### PROBLEM
Identify the lines that include the word "Blender", then copy all of them.

### RECORDS FOR THIS EXERCISE

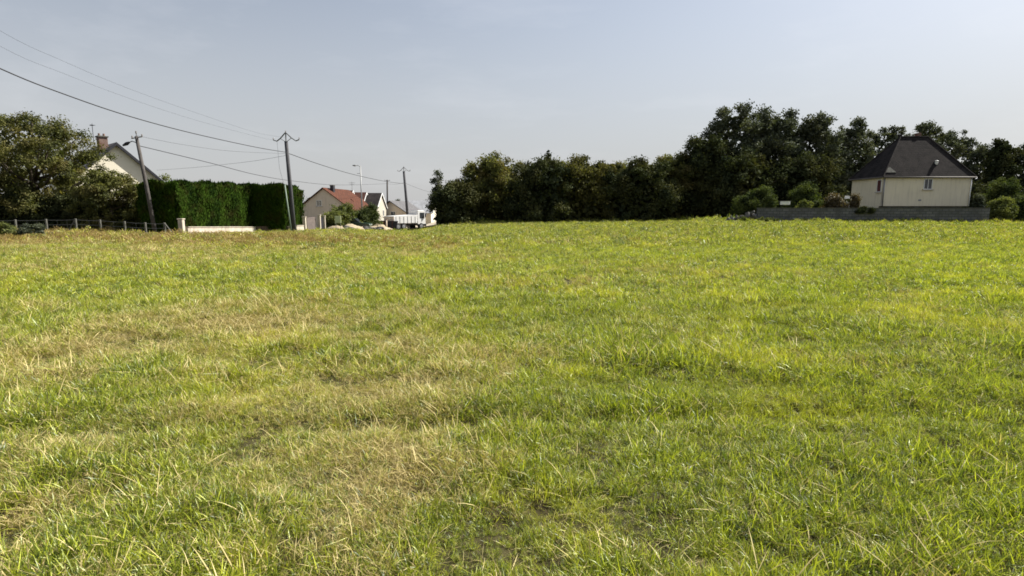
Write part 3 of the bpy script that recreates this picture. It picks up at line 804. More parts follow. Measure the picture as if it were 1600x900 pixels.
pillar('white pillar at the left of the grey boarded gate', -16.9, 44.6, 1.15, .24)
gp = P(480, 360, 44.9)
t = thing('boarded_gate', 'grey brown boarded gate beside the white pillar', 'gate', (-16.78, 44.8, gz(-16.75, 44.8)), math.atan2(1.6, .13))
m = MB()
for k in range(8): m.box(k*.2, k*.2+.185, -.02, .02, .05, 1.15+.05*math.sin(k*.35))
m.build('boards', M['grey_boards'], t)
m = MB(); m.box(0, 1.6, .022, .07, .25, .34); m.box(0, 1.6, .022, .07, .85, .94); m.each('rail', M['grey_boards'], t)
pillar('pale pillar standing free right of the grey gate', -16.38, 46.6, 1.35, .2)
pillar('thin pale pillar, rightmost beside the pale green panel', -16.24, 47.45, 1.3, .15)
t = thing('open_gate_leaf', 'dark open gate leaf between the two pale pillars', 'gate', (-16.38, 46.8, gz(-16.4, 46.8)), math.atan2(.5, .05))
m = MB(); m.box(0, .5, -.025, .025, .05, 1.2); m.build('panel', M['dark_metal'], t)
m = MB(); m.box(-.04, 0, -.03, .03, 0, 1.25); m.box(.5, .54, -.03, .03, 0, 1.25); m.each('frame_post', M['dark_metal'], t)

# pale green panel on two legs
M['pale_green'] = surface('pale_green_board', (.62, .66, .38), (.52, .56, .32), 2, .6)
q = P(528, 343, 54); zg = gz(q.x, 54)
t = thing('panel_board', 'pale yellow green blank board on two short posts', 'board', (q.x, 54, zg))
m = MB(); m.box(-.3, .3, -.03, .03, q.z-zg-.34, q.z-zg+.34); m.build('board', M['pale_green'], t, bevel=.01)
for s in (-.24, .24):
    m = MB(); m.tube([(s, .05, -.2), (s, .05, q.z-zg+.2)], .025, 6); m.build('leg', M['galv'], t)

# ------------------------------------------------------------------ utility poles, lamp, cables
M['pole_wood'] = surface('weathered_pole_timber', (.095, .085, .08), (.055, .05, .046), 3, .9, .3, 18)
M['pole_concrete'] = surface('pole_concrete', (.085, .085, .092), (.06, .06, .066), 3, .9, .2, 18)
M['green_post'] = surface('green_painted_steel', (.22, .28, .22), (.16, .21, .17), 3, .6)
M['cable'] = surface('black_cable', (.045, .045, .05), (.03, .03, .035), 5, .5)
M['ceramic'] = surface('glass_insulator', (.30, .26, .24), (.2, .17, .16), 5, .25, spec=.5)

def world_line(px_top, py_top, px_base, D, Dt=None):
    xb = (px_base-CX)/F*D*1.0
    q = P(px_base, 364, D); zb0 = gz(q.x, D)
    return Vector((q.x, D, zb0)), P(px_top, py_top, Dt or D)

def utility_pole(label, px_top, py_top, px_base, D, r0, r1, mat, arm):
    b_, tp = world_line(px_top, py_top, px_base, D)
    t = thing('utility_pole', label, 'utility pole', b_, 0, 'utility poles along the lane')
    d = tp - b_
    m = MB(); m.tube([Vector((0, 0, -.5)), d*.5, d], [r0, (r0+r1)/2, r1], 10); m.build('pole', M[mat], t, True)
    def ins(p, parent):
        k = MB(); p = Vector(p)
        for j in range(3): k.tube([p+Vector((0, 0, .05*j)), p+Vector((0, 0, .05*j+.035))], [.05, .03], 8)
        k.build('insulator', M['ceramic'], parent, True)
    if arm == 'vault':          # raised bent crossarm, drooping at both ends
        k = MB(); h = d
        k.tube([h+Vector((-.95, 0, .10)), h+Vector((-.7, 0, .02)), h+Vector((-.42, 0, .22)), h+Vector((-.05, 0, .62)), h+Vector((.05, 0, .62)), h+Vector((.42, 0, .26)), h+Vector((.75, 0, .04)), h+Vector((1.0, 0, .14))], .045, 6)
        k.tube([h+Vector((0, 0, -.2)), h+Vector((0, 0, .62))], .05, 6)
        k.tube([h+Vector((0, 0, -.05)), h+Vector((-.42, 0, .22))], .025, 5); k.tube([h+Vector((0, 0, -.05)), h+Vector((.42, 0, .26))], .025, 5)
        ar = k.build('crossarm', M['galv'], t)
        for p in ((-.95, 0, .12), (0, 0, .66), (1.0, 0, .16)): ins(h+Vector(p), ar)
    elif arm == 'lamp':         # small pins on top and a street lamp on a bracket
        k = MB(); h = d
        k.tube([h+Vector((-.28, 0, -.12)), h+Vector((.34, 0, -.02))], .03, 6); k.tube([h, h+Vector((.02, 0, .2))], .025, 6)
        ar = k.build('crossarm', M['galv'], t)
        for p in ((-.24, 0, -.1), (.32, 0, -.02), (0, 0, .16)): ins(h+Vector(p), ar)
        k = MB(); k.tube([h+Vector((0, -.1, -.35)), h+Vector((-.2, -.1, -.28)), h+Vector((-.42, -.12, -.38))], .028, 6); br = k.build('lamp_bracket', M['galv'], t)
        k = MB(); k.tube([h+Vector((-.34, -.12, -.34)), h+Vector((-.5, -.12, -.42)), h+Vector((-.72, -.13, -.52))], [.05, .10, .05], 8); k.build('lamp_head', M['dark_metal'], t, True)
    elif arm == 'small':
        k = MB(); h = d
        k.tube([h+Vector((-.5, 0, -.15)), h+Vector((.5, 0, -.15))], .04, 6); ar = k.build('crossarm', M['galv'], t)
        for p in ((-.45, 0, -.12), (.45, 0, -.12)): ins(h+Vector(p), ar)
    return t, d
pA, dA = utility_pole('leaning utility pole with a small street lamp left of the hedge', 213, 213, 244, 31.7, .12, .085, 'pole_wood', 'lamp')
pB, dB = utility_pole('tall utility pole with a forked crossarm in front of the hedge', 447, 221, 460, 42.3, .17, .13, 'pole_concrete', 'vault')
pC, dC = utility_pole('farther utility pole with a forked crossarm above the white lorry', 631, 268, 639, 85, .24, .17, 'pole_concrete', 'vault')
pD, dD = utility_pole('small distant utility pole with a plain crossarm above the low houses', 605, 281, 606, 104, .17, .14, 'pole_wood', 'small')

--

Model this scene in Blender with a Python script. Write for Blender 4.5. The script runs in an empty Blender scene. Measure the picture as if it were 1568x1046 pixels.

...

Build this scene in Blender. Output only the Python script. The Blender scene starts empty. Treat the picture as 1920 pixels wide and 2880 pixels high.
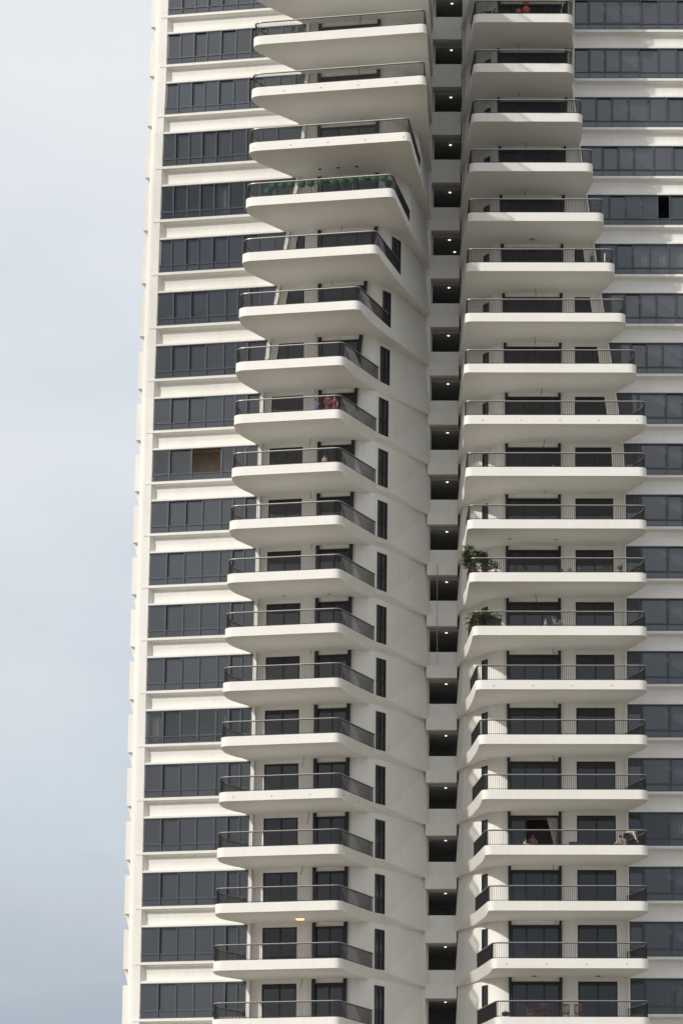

### ANSWER FOR THE TASK
Model this scene in Blender with a Python script. Write for Blender 4.5. The script runs in an empty Blender scene. Measure the picture as if it were 1568x1046 pixels.
Build this scene in Blender. Output only the Python script. The Blender scene starts empty. Treat the picture as 1920 pixels wide and 2880 pixels high.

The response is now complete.